Discipline also underlies order – “showing up” as they say. I wanted to write and draw about this place and for two years had scribbled notes on scraps of paper, in pocket notebooks and daily journal. I hoped I could sink roots and gain nourishment by observing.

So I began, every day for an hour, to take my tiny computer and cup of tea to the window seat on the landing surrounded by books, I could follow the time-honored practice of just writing – and I could gather all those notes. It really is the doing that matters.

And here in the fifth January? Into the blogosphere – now that’s a leap.

Gardeners of Peace

Balancing loneliness and work time is a perpetual challenge for a person who works at home.

And so, on a dark gray day at the beginning of January, the Gardeners of Peace arrived for tea. We four met in a Master Gardener course and stay in touch, trying to get together to mark the four corners of the calendar.
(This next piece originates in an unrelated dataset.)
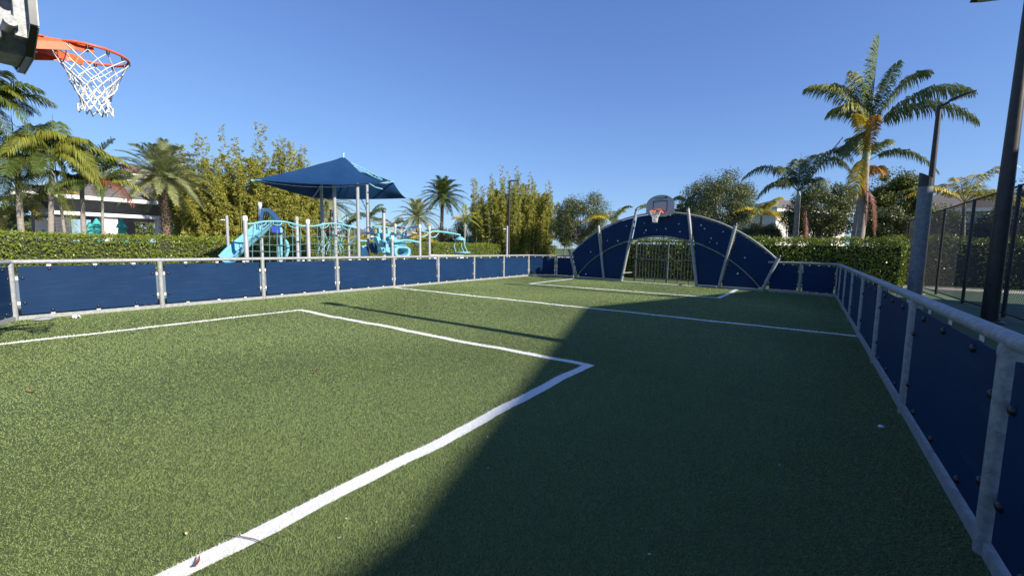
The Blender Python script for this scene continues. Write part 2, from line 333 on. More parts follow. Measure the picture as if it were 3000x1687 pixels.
# pale chaff caught between the fibres
n=420; r_=np.sqrt(rng.uniform(1.2,13.0**2,n)); th=R(90)+rng.uniform(R(-20),R(92),n); Q=np.stack([r_*np.cos(th),r_*np.sin(th)],1); Q=Q[inpoly(Q,court)]; n=len(Q)
C=np.column_stack([Q,rng.uniform(.012,.02,n)]); D_=randdir(n)*[1,1,.15]; sz=rng.uniform(.005,.016,n)
V,Fc=leafquads(C,D_,np.array([0,0,1.])+.3*randdir(n),sz*rng.uniform(1,2.2,n),sz*.6); tag(raw('turf_chaff',V,Fc,M['chaff']),kind='stuff')
lab={'near':'penalty_line','half':'halfway_line','far':'penalty_line','goal':'goal_line'}
for k,ls in LINES.items():
    mb=MB()
    for l in ls:
        dd=np.gradient(l,axis=0); nn=norm(np.stack([-dd[:,1],dd[:,0]],1)); hw=LW/2*(.6 if k=='goal' else 1)
        # corners are extended half a width so the strokes meet
        l=l.copy(); l[0]-=norm(dd[:1])[0]*LW/2; l[-1]+=norm(dd[-1:])[0]*LW/2
        jit=1+.05*rng.normal(size=(len(l),2)); A=l+nn*hw*jit[:,:1]; B=l-nn*hw*jit[:,1:]
        z=(.002 if k=='near' else .004)+.0012*len(mb.v)
        n=len(l)
        mb.add(np.vstack([np.column_stack([A,np.full(n,z)]),np.column_stack([B,np.full(n,z)])]),[(i,n+i,n+i+1,i+1) for i in range(n-1)])
    # white fibres standing on the stroke
    a=[]
    for l in ls:
        ln=np.linalg.norm(l[-1]-l[0]); dm=np.linalg.norm(l,axis=1); cum=np.linspace(0,1,len(l))
        n=int(ln*LW*30000); t=rng.uniform(0,1,n); x=np.interp(t,cum,l[:,0]); y=np.interp(t,cum,l[:,1]); o=rng.uniform(-.5,.5,n)*LW*1.02*(.6 if k=='goal' else 1)
        dv=(l[-1]-l[0])/ln; Q=np.stack([x-dv[1]*o,y+dv[0]*o],1); dq=np.linalg.norm(Q,axis=1)
        a.append(Q[rng.uniform(0,1,n)<np.clip((2.0/np.maximum(dq,.5))**1.3,.14,1)])
    Q=np.vstack(a); dq=np.linalg.norm(Q,axis=1); V,Fc=blades(Q,rng.uniform(.007,.013,len(Q))*np.clip(.85+dq*.06,.95,1.5),bw(dq)*1.7,1.8)
    mb.add(V,Fc.tolist()); o=mb.build(lab[k],M['wblade']); struct(o)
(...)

My first winter here, having left behind a long-standing Solstice Tea celebrating the return of light to dark Alaska, I tried to resurrect that tea here. It migrated past the holidays to the quieter, calmer beginning of January, but reaches back to December for color and comfort.

Darkness comes early, but it’s not so threatening with friends ahouse. A wooden coffee table by the fireplace is littered with leftover gingersnaps, bowls of Clementines, chocolate, and spicy almonds. Teacups and saucers signal an event beyond the mug of everyday tea. At dusk, twinkle lights come on outside, we light fat candles, well burned in the holiday season but still luminous, and keep the fire stoked.

The other gops are a librarian (who came bearing homemade bread), a politician (the good kind), and a wordsmith (she named us). We talk gardens and children and husbands – trips and weddings and worries – and plants. We build on our friendship now, not getting to know you anymore, but catching up. It’s a nourishing, routine January thing – renewal.

One year the wordsmith brought crocus bulbs in a brown paper bag on which she wrote a Gertrude Jekyll quote:     “There is always in February some one day, at least, when one smells the yet distant, but surely coming summer.”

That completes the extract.